▶ Record set:
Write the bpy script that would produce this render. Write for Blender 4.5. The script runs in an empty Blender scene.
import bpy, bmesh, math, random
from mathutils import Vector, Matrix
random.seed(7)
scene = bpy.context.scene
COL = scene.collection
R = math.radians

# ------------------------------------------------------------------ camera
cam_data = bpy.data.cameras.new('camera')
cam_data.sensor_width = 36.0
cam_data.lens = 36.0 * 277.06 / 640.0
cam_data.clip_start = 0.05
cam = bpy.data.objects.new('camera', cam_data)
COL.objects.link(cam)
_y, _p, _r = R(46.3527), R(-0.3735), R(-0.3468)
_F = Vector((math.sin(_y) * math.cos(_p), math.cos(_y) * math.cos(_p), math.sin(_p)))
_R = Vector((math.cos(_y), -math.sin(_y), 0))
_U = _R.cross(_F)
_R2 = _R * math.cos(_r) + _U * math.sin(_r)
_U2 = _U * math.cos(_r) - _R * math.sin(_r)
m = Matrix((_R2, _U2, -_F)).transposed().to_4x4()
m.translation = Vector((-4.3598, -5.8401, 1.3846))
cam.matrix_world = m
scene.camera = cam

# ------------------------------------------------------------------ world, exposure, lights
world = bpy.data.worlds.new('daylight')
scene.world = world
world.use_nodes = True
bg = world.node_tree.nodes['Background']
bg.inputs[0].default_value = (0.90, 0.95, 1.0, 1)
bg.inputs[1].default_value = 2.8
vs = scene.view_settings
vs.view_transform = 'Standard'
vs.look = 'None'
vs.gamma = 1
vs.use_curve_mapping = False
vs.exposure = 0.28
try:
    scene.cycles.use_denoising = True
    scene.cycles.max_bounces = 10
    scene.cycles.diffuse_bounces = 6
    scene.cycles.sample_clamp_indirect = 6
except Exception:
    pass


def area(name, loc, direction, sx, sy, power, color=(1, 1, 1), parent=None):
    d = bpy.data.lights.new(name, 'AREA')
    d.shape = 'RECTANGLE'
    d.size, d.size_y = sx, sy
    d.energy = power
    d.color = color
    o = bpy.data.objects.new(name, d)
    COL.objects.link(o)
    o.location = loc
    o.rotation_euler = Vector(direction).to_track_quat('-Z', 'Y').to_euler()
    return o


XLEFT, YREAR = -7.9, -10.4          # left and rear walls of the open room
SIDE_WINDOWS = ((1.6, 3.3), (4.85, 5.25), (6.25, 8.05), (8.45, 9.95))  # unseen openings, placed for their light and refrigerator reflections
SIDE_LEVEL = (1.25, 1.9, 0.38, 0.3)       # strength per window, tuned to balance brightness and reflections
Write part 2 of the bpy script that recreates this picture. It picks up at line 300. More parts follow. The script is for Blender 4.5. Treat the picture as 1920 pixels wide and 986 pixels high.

▶ Written instruction: Exactly repeat the lines running from the top of the listing to the line bearing "R = math.radians", both of those lines included, and only them.

▶ Written solution:
Write the bpy script that would produce this render. Write for Blender 4.5. The script runs in an empty Blender scene.
import bpy, bmesh, math, random
from mathutils import Vector, Matrix
random.seed(7)
scene = bpy.context.scene
COL = scene.collection
R = math.radians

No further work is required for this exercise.